Selain itu, pihaknya juga mengundang industri sehingga mereka bisa melihat sendiri kesiapan infrastruktur, teknologi, SDM hingga jaringan untuk berinvestasi di Indonesia.
Ditambahkan, jika di BIG mempunyai aplikasi peta kita dan aplikasi batasku. Bahkan, BIG melakukan program Kebijakan Satu Peta atau KSP sebagai solusi untuk mengatasi masalah tumpang tindih izin penggunaan lahan.
Menurutnya, Kebijakan Satu Peta ini mendukung implementasi Online Single Submission atau OSS dalam meningkatkan efisiensi dan kepastian perolehan perizinan, sehingga investor cepat mengetahui status lahan untuk investasi.
Selain itu, KSP juga dijadikan dasar dalam perbaikan kualitas peta Rencana Tata Ruang dan penyelesaian konflik pemanfaatan lahan.
“Demikian juga di Lembaga seperti Basarnas dan sebagainya ternyata basis peta itu diperlukan, hanya literasi kita terhadap peta itu kurang, sehingga kita gunakan Forum ini,” pungkasnya.
Sementara itu, Deputi Bidang Informasi Geospasial Tematik BIG Antonius B. Wijanarto mengatakan Asia Pasific Geospatial Forum (APGF) 2023 merupakan pertemuan variasi antar negara yang benar-benar kompleks diharapkan Indonesia bisa berkontribusi dalam menjembatani antara kegiatan global dengan kegiatan level nasional di Negara Asia Pasifik supaya bisa menjadi maju dalam mencapai target 2030, karena Negara Asia Pasifik sangat rentan terhadap perubahan iklim.
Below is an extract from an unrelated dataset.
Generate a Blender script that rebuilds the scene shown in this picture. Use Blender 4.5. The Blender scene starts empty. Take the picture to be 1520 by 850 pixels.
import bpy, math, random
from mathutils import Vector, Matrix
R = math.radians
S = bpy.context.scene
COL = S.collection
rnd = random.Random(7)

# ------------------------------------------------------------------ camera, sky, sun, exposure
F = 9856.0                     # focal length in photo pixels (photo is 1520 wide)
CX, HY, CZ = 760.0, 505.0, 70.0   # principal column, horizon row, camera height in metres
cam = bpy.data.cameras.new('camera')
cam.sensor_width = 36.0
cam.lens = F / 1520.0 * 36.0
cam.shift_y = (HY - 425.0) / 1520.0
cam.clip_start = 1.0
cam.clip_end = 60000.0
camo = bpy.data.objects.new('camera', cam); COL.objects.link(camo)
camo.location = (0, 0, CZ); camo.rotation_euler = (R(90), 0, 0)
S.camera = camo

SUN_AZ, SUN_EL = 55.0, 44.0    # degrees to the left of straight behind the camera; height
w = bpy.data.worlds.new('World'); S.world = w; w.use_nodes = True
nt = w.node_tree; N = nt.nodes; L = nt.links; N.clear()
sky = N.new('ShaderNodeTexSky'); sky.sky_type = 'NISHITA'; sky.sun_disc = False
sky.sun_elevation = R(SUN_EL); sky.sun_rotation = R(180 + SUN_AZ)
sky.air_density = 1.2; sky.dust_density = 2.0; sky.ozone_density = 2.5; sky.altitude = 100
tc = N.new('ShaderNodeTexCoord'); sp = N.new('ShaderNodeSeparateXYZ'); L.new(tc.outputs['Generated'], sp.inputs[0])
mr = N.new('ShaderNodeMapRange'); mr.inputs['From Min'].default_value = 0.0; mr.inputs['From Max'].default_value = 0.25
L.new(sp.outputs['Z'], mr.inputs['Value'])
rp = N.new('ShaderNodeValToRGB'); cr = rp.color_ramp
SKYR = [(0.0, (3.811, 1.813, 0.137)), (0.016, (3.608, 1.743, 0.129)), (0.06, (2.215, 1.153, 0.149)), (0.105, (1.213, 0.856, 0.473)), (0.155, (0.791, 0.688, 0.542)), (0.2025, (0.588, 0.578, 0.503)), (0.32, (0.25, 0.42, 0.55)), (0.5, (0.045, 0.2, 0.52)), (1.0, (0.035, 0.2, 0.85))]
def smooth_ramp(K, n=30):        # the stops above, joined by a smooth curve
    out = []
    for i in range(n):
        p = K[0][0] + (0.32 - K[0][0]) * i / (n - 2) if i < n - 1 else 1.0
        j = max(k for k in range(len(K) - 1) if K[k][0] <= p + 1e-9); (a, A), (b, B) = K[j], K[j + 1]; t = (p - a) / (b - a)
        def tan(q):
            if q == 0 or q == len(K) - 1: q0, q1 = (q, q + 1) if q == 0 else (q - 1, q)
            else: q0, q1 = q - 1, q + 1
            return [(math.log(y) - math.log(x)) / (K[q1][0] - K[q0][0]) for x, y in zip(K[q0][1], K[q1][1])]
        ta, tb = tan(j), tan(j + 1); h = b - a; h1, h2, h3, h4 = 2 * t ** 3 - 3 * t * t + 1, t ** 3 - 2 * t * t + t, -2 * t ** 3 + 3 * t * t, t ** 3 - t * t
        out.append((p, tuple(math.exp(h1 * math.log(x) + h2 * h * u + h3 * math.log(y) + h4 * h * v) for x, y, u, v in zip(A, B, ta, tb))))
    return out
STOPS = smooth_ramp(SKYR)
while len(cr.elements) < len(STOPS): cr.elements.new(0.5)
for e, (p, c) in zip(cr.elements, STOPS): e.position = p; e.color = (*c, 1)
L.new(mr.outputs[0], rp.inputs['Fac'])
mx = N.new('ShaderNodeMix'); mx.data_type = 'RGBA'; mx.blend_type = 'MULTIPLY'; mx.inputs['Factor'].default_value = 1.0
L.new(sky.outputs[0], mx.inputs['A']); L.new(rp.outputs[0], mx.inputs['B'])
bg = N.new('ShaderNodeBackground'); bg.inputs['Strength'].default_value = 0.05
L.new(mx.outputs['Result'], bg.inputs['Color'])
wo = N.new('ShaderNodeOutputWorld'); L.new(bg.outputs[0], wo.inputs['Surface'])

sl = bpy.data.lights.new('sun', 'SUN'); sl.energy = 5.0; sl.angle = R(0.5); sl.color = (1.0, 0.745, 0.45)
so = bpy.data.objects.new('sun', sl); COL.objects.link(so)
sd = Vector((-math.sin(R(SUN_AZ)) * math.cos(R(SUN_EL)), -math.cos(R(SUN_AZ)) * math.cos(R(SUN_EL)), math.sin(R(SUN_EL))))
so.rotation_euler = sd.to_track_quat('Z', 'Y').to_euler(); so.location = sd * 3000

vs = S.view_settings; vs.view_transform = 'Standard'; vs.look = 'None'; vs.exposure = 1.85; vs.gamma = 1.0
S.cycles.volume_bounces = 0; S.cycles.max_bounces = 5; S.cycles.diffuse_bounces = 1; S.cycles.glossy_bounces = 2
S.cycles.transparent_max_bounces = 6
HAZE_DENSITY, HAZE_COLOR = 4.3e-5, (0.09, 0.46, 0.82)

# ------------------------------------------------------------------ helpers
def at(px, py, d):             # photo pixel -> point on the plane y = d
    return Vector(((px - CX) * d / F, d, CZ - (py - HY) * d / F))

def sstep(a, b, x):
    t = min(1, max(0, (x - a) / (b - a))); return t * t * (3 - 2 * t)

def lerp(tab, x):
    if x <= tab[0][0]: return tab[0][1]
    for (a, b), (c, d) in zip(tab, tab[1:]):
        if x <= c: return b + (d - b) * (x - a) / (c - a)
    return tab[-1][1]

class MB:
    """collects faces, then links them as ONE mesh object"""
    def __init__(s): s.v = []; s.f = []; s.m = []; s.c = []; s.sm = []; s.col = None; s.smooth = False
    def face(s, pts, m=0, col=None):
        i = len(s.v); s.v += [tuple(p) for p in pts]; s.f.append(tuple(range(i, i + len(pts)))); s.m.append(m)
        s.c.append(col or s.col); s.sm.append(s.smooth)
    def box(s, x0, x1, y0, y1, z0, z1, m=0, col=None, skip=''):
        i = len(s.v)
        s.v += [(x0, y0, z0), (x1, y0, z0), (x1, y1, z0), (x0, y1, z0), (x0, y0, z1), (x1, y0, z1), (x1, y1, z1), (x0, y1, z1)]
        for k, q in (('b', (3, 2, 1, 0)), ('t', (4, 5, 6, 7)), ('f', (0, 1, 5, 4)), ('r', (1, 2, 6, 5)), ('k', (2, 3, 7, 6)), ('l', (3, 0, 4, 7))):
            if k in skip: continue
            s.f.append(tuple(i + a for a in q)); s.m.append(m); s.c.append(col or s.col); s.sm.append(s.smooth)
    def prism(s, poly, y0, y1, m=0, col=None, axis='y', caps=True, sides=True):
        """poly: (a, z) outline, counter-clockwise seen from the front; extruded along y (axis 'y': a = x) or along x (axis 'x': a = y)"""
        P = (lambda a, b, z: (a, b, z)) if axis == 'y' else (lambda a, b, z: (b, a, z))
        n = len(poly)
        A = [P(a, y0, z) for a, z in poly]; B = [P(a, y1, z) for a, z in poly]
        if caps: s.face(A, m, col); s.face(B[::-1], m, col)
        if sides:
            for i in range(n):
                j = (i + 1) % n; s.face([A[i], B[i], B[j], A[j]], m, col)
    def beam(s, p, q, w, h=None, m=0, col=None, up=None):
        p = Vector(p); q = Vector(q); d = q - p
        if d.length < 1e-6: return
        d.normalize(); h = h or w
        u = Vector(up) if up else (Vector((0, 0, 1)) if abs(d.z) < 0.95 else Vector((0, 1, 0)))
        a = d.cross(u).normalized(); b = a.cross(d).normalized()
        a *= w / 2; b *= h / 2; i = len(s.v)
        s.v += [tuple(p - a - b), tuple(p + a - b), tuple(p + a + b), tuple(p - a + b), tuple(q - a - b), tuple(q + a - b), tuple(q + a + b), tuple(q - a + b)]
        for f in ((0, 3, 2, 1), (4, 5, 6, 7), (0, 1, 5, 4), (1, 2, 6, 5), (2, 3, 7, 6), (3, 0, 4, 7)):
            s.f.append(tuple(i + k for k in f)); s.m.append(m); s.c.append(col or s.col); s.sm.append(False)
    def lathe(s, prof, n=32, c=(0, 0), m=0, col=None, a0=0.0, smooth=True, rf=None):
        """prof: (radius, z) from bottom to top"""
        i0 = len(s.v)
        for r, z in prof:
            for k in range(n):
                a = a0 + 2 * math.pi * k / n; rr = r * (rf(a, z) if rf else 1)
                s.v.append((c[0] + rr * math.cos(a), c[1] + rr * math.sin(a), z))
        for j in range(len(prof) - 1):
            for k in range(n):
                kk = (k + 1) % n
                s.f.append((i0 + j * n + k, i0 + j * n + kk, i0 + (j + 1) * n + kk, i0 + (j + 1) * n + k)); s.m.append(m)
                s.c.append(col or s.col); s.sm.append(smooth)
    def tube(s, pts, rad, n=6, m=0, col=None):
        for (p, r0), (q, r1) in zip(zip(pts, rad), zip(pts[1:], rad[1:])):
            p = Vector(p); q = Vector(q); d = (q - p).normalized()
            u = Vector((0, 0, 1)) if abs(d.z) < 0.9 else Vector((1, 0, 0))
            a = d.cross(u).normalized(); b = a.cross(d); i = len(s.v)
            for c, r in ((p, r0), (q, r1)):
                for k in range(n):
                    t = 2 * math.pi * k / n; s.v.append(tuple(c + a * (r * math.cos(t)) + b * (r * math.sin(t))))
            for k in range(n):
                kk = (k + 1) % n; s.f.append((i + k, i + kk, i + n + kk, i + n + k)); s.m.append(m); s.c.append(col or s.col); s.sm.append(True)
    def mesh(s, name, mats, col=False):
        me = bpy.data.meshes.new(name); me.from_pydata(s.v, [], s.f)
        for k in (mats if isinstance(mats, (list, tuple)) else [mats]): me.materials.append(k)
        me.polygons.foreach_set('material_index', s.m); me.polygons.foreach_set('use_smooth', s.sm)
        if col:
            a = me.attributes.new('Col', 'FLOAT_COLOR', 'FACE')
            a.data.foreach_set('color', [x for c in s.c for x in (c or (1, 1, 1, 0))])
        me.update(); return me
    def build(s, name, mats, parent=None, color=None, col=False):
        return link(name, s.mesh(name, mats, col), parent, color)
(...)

Untuk itulah, kepemimpinan Indonesia dianggap penting untuk memimpin selama 3 tahun sampai 2025.
“Mereka belum punya tool yang bagus jika ada bencana alam, seperti tsunami dan macam-macam itu. Kita ingin ada komunikasi antara Negara Maju dengan Negara yang benar-benar butuh itu supaya saling bantu. Begitu juga dengan regional-regional yang lain, seperti Amerika Serikat, Arab, Afrika dan Eropa. Itu tujuan adalah sama,” tutupnya. (ace).